■ **What is asked**:
How many of the lines below include "that"? Give the number and no other words.

■ **Material**:
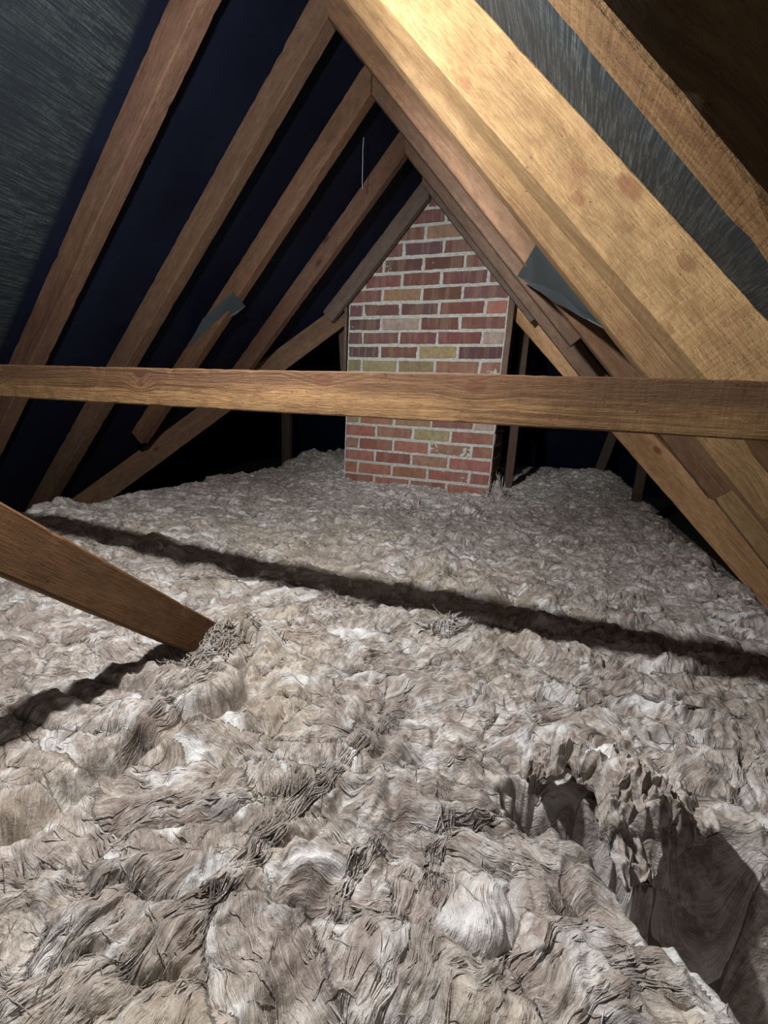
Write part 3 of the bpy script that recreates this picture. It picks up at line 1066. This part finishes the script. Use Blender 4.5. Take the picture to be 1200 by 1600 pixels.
def tubes(px, py, rad, lift, smooth_n=2, vert=0.0):
    r = rng
    n, seg = px.shape
    t = np.linspace(0, 1, seg)
    P = np.stack([px, py, 0 * px], -1)
    z = wool_h(P[:, :, 0], P[:, :, 1])
    # strands that would bridge a hole are dropped
    ok = np.abs(np.diff(z, axis=1)).max(1) < 0.030 if seg > 20 else (z.max(1) - z.min(1)) < 0.030
    P, z, lift, rad = P[ok], z[ok], lift[ok], rad[ok]
    n = len(P)
    fu, fv = flow(P[:, :, 0], P[:, :, 1])
    P[:, :, 0], P[:, :, 1] = side_push(P[:, :, 0], P[:, :, 1])
    zs = z.copy()
    for _ in range(smooth_n):
        zs[:, 1:-1] = (zs[:, :-2] + zs[:, 1:-1] + zs[:, 2:]) / 3
    base = np.maximum(zs, z - 0.0005) if smooth_n < 3 else (0.25 * zs + 0.75 * np.maximum(zs, z))
    P[:, :, 2] = base + np.sin(t * math.pi)[None, :] * lift[:, None] + vert * t[None, :] ** 1.3
    Tn = np.gradient(P, axis=1)
    Tn /= np.linalg.norm(Tn, axis=2, keepdims=True) + 1e-9
    B = np.cross(Tn, np.array([0, 0, 1.0]))
    B /= np.linalg.norm(B, axis=2, keepdims=True) + 1e-9
    N = np.cross(B, Tn)
    rr = rad[:, None] * (0.15 + 0.85 * np.sin(np.clip(t * 0.94 + 0.03, 0, 1) * math.pi) ** 0.6)[None, :]
    rings = []
    for q in range(3):
        an = q * 2 * math.pi / 3 + 0.5
        rings.append(P + (B * math.cos(an) * 1.5 + N * math.sin(an) * 0.7) * rr[:, :, None])
    Vv = np.stack(rings, 2)
    ii = np.arange(n * seg * 3).reshape(n, seg, 3)
    a0, a1 = ii[:, :-1, :], ii[:, 1:, :]
    Fq = np.stack([a0, np.roll(a0, -1, 2), np.roll(a1, -1, 2), a1], -1).reshape(-1, 4)
    At = np.repeat(np.stack([fu, fv + r.normal(0, 0.02, n)[:, None], 0 * fu], -1)[:, :, None, :], 3, axis=2).reshape(-1, 3)
    add_part(Vv.reshape(-1, 3), Fq, At)


def sample_xy(n):
    # more samples where the quilt is close to the hatch
    y = 0.05 + 3.4 * rng.random(n) ** 1.8
    x0 = np.maximum(-1.85, -0.75 - 1.25 * y)
    x1 = np.minimum(0.58, 0.22 + 0.30 * y)
    return x0 + (x1 - x0) * rng.random(n), y


nb_, per = 1500, 6
bx, by = sample_xy(nb_)
bl = rng.uniform(0.03, 0.11, nb_)
bw = rng.uniform(0.0010, 0.0045, nb_)
X = np.repeat(bx, per) + rng.normal(0, 1, nb_ * per) * np.repeat(bw, per)
Yv = np.repeat(by, per) + rng.normal(0, 1, nb_ * per) * np.repeat(bw, per)
strands(nb_ * per, 10, X, Yv, np.repeat(bl, per) * rng.uniform(0.6, 1.1, nb_ * per),
        rng.uniform(0.0002, 0.0006, nb_ * per) * (1 + 0.4 * np.clip(Yv, 0, 3)), rng.uniform(-0.0003, 0.0006, nb_ * per), 0.10, follow=0.7)
ns = 3500
X, Yv = sample_xy(ns)
strands(ns, 8, X, Yv, rng.uniform(0.01, 0.04, ns), rng.uniform(0.00015, 0.0004, ns) * (1 + 0.5 * Yv),
        rng.uniform(0.0, 0.003, ns), 0.9, follow=0.15)
# longer twisted skeins that run across the quilt
SKEINS = [
    [ (-0.161, 0.546), (-0.194, 0.404), (-0.219, 0.320), (-0.235, 0.245), (-0.258, 0.179), (-0.274, 0.136) ],
    [ (-0.415, 0.555), (-0.449, 0.446), (-0.449, 0.313), (-0.461, 0.268) ],
    [ (-0.364, 0.865), (-0.275, 0.758), (-0.192, 0.706) ],
    [ (-0.042, 0.803), (0.092, 0.751), (0.233, 0.741), (0.361, 0.775) ],
    [ (-0.050, 0.392), (-0.061, 0.350), (-0.051, 0.304) ],
    [ (0.024, 0.473), (-0.014, 0.425), (-0.049, 0.385), (-0.068, 0.438) ],
    [ (-0.118, 0.470), (-0.053, 0.476), (0.031, 0.481), (0.082, 0.519) ],
    [ (-0.411, 0.625), (-0.447, 0.751), (-0.432, 0.870) ],
    [ (-0.850, 0.785), (-0.631, 0.901), (-0.364, 0.865), (-0.162, 0.894) ],
    [ (0.103, 0.991), (0.222, 0.957), (0.311, 0.875) ],
    [ (-0.133, 0.239), (-0.122, 0.317), (-0.114, 0.365) ],
    [ (-0.247, 0.234), (-0.209, 0.295), (-0.215, 0.365), (-0.208, 0.431) ],
]
for k_, pl in enumerate(SKEINS):
    pl = np.array(pl)
    sg = np.r_[0, np.cumsum(np.hypot(*np.diff(pl, axis=0).T))]
    m_, seg_ = 26, 40
    tt = np.linspace(0, 1, seg_)[None, :] * rng.uniform(0.55, 1.0, (m_, 1))
    tt = tt + rng.uniform(0, 1, (m_, 1)) * (1 - tt.max(1, keepdims=True))
    px_, py_ = np.interp(tt * sg[-1], sg, pl[:, 0]), np.interp(tt * sg[-1], sg, pl[:, 1])
    wid_ = 0.005 + 0.006 * rng.random()
    ph = rng.uniform(0, 6.28, (m_, 1))
    px_ = px_ + wid_ * np.sin(ph + tt * 4) + 0.008 * perlin(px_ * 18, py_ * 18, 95) + 0.0015 * perlin(tt * 20 + ph, ph + 0 * tt, 96)
    py_ = py_ + wid_ * np.cos(ph * 1.7 + tt * 4) + 0.008 * perlin(px_ * 18 + 4, py_ * 18, 97) + 0.0015 * perlin(tt * 20 + ph, ph + 0 * tt, 98)
    tubes(px_, py_, rng.uniform(0.0003, 0.0008, m_), 0.0012 * rng.random(m_), 3)

# ragged tufts round the board end, by the chimney foot and along the torn edge
for cx, cy, s_, n_, vt in ((-0.53, 0.60, 0.030, 160, 0.012), (-0.51, 0.54, 0.025, 160, 0.008), (-0.24, 2.42, 0.03, 110, 0.06), (-0.60, 1.95, 0.05, 120, 0.02),
                           (-0.30, 1.95, 0.05, 120, 0.02), (-0.16, 0.83, 0.015, 70, 0.014)):
    X = cx + rng.normal(0, s_, n_)
    Yv = cy + rng.normal(0, s_, n_)
    strands(n_, 8, X, Yv, rng.uniform(0.015, 0.05, n_), rng.uniform(0.0004, 0.0011, n_) * (1 + 0.4 * cy),
            rng.uniform(0.001, 0.006, n_), 0.9, follow=0.0, vert=vt, dirs=rng.uniform(0, 6.28, n_))

wool = mesh_np('loft_insulation', np.concatenate(WV), np.concatenate(WF), M_WOOL, smooth=True)
fa = wool.data.attributes.new('flow', 'FLOAT_VECTOR', 'POINT')
fa.data.foreach_set('vector', np.concatenate(WA).astype(np.float32).ravel())
tag(wool, 'rumpled brown grey mineral wool insulation covering the whole loft floor', 'insulation', kind='stuff')


# ---------------------------------------------------------------- cobwebs
def thread(name, chains, rad, label):
    V, F = [], []
    for ch in chains:
        ch = np.array(ch, float)
        for i in range(len(ch)):
            for q in range(4):
                a = q * math.pi / 2
                V.append(ch[i] + np.array([math.cos(a) * rad, math.sin(a) * rad, 0.0]))
        b = len(V) - 4 * len(ch)
        for i in range(len(ch) - 1):
            for q in range(4):
                F.append((b + i * 4 + q, b + i * 4 + (q + 1) % 4, b + (i + 1) * 4 + (q + 1) % 4, b + (i + 1) * 4 + q))
    return tag(mesh_np(name, V, F, M_WEB), label, 'cobweb', 'cobwebs')


thread('cobweb', [[(-0.819, 1.809, 1.015), (-0.83, 1.83, 0.985), (-0.842, 1.86, 0.95), (-0.853, 1.885, 0.92), (-0.865, 1.915, 0.891)]], 0.0012,
       'thin cobweb thread hanging between the two far left rafters near the ridge')
thread('cobweb', [[(0.062, 0.42, 0.34), (0.05, 0.40, 0.30), (0.034, 0.392, 0.25), (0.031, 0.390, 0.228)],
                  [(0.05, 0.40, 0.30), (0.058, 0.385, 0.27), (0.045, 0.385, 0.235)]], 0.00035,
       'wispy cobweb in the black top right corner beside the narrow rafter')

■ **Complete answer**:
3